Sun Sentinel Palm Beach Edition

ICE spokesman cites ‘false’ raid claim in resigning

- By Meagan Flynn and Avi Selk

A spokesman for U.S. Immigratio­n and Customs Enforcemen­t has resigned over what he described as “false” and “misleading” statements made by Attorney General Jeff Sessions and ICE acting director Thomas Homan.

James Schwab worked out of the agency’s San Francisco office until he quit last week. He said he had been told to “deflect” questions about the Oakland mayor’s interferen­ce with an ICE raid last month and to refer reporters to statements from Sessions and Homan that suggested that hundreds of “criminals” escaped capture in Northern California because the mayor tipped them off.

“I quit because I didn’t want to perpetuate misleading facts,” Schwab told the San Francisco Chronicle. “I asked them to change the informatio­n. I told them that the informatio­n was wrong; they asked me to deflect, and I didn’t agree with that.”

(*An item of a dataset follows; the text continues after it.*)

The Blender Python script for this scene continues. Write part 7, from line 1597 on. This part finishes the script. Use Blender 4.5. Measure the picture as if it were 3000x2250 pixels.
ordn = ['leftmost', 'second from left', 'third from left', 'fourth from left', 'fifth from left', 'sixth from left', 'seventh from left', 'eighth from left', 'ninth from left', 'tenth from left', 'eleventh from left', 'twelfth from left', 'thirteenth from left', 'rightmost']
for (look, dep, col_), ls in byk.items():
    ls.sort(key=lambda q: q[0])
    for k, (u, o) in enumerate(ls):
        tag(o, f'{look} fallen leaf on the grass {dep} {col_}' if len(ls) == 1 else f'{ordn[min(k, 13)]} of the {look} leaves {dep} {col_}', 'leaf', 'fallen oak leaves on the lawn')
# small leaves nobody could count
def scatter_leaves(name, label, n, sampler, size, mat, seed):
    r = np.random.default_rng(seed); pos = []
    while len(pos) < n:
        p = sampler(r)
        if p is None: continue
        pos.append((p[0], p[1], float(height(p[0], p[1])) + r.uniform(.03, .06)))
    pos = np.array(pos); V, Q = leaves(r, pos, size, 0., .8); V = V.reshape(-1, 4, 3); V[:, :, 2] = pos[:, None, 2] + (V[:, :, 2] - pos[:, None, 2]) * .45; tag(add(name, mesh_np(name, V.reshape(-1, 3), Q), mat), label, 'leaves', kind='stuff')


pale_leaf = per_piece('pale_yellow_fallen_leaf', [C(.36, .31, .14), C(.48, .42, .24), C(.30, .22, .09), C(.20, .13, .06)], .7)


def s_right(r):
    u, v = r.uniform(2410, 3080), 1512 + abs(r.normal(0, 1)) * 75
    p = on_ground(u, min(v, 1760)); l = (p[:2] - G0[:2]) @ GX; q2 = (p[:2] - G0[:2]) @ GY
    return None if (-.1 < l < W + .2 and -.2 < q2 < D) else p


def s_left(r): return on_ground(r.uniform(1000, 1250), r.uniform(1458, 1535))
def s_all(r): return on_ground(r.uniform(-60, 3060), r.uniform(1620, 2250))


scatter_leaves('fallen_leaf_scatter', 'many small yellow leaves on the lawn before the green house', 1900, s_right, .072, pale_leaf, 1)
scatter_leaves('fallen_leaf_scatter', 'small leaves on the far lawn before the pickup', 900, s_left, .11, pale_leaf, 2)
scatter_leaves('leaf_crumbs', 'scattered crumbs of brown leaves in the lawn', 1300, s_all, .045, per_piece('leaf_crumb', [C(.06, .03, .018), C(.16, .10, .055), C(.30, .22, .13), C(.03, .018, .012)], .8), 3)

Sessions, Homan and President Donald Trump criticized Oakland Mayor Libby Schaaf, a Democrat, for issuing a public warning in late February about an imminent ICE raid in the region.

Schwab told KTVU after resigning that ICE captured 232 immigrants suspected of living in the country illegally — even more than officials had originally expected. About half of the people picked up had felonies or misdemeano­rs on their records, officials say.

In the raid’s aftermath, officials in Washington had suggested that more than 800 criminals had escaped because of the mayor’s actions.

“Those are 800 wanted criminals that are now at large in that community, 800 wanted criminals that ICE will now have to pursue by other means, with more difficulty, in dangerous situations, all because of one irresponsi­ble action,” Sessions said in blasting the mayor last week in Sacramento.

At a campaign rally over the weekend in Pennsylvan­ia, Trump told the crowd that ICE had been prepared to arrest “close to 1,000 people” but got “a fraction” of that, thanks to the mayor — and called Schaaf a disgrace.

Schwab said he wanted to set the record straight.

The officials from Washington had been referring to the raid’s target list of 1,000 people, he said, but immigratio­n sweeps never net anywhere close to the total number of targets.

“We were never going to pick up that many people,” he said. “To say that 100 percent are dangerous criminals on the street, or that those people weren’t picked up because of the misguided actions of the mayor, is just wrong.”